Yargıtay Kararı 3. Hukuk Dairesi 2015/1101 E. 2015/20528 K. 17.12.2015 T.

YARGITAY KARARI
DAİRE : 3. Hukuk Dairesi
ESAS NO : 2015/1101
KARAR NO : 2015/20528
KARAR TARİHİ : 17.12.2015

MAHKEMESİ : BODRUM 2. ASLİYE HUKUK MAHKEMESİ
TARİHİ : 04/12/2009
NUMARASI : 2001/46-2009/336

Taraflar arasındaki menfi tespit davasının mahkemece yapılan yargılaması sonucunda, davanın reddine yönelik olarak verilen hükmün, süresi içinde davacı vekili tarafından temyiz edilmesi üzerine; temyiz dilekçesinin kabulüne karar verildikten sonra, dosya içerisindeki kağıtlar okunup gereği düşünüldü:

Y A R G I T A Y K A R A R I

Davacı vekili, dava dilekçesinde; müvekkilinin davalı şirketin 2161 numaralı(turizm belgeli otel) abonesi olduğunu, kaçak elektrik kullanıldığından bahisle 2000 yılı Ağustos ayı elektrik faturasının önceki aylara göre 3 misli fazla tahakkuk ettirildiğini, kaçak elektrik kullanılmadığını ileri sürerek; anılan dönem faturası nedeniyle müvekkilinin davalıya borçlu olmadığının tespitine karar verilmesini talep ve dava etmiştir.
Davalı vekili, cevap dilekçesinde; davacı tarafın kaçak elektrik kullandığını savunarak, davanın reddine karar verilmesini istemiştir.
Mahkemece, dosya kapsamına göre; davacı tarafın kaçak elektrik kullandığı, tahakkuk tarihinde yürürlükte olan yönetmeliğin mahkemeyi bağlamadığı, davalı kurum tahakkukunun hakkaniyete daha uygun nitelikte olduğundan, bilirkişi tarafından yapılan hesaplamaya itibar edilmediği gerekçesiyle davanın reddine karar verilmiştir.
Hükmü, davacı vekili temyiz etmiştir.
HUMK 275. maddesi (yeni HMK 266.) hükmüne göre, genel hayat tecrübesi ve kültürünün sonucu olarak herkesin bilmesi gereken konularla hakimlik mesleğinin gereği olarak hakimin hukuki bilgisi ile çözümleyebileceği konular dışında kalan ve çözümü özel veya teknik bir bilgiyi gerektiren hallerde bilirkişi oy ve görüşünün alınması zorunludur.
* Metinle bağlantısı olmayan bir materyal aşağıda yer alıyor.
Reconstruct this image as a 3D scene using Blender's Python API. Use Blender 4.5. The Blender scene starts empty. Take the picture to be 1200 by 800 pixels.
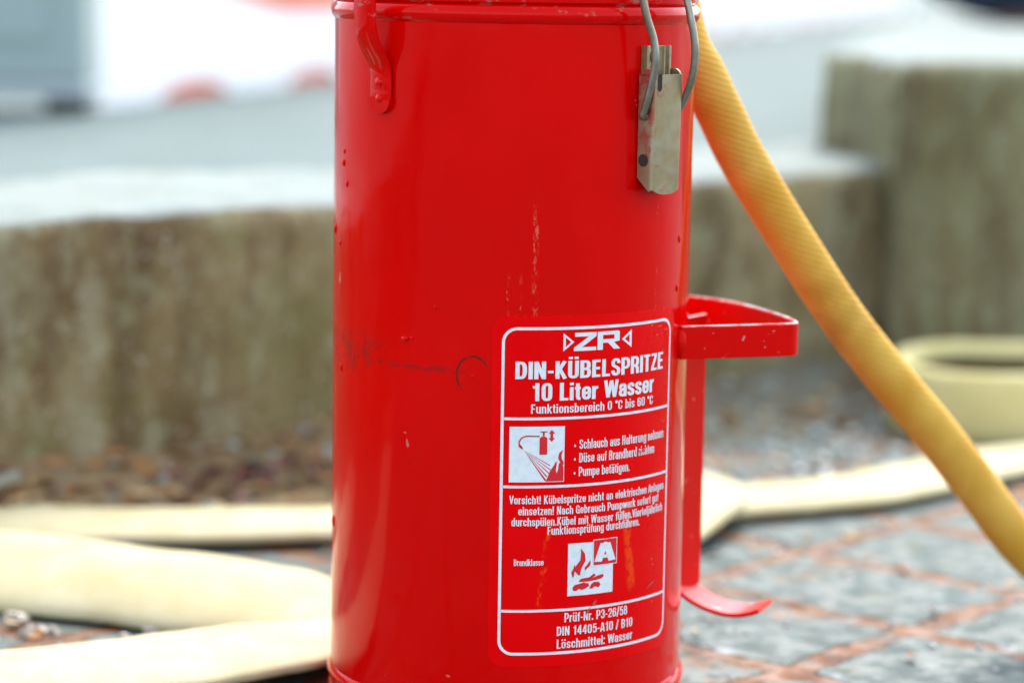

Kural olarak, bilirkişi raporu hakimi bağlamaz. Hakim, raporu serbestçe taktir eder. Hakim, raporu yeterli görmezse, gerçeğin ortaya çıkması için önceki bilirkişi veya yeniden seçeceği bilirkişi vasıtasıyla yeniden inceleme de yaptırabilir.
Elektrik Tarifeleri Yönetmeliğinin “Kaçak Elektrik Kullanımında Tüketimin Tespiti” başlıklı 42. maddesinin F bendinde; kaçak elektrik kullandığı tespit edilenin kullanım yerinde tükettiği elektrik enerjisi miktarının, meskenlerde 150 saat; diğer abonelerde ise 250 saat kabul edilerek, hesaplama yapılacağı açıklanmıştır.
Somut olaya gelince, mahkemece bilirkişi incelemesi yaptırılmış, uzman bilirkişi tarafından düzenlenen raporda, Elektrik Tarifeleri Yönetmeliği hükümlerine göre kaçak elektrik bedelinin hesaplandığı açıklanmıştır. Mahkemece, ayrıca yeni bir bilirkişi incelemesi de yaptırılmaksızın alınan rapora aykırı biçimde, yönetmeliğin mahkemeyi bağlamadığı, davalı kurum tahakkukunun hakkaniyete uygun olduğu gerekçesiyle yazılı şekilde karar verilmiştir. Yukarıda açıklanan hukuksal olgu dikkate alındığında, bilirkişi raporunu yetersiz bulan mahkeme hakiminin başka bir bilirkişiden yeni bir rapor almaksızın kendi hukuki bilgisi ile değerlendirme yapması, yönetmeliğe ve bilirkişi düşüncesine aykırı biçimde karar vermesi yasal olarak mümkün değildir.
Hal böyle olunca, mahkemece; davalının davacı taraftan isteyebileceği elektrik bedelinin Elektrik Tarifeleri Yönetmeliğinde açıklanan yönteme göre hesaplanması için başka bir bilirkişiden rapor alınarak sonucuna göre bir karar verilmesi gerekirken, yersiz gerekçelerle yazılı şekilde hüküm kurulması doğru görülmemiştir.
SONUÇ: Yukarıda açıklanan esaslar gözönünde tutulmaksızın yazılı şekilde hüküm tesisi isabetsiz, temyiz itirazları bu nedenlerle yerinde olduğundan kabulü ile hükmün HUMK.nun 428.maddesi gereğince BOZULMASINA ve peşin alınan temyiz harcının istek halinde temyiz edene iadesine, 17.12.2015 tarihinde oybirliğiyle karar verildi.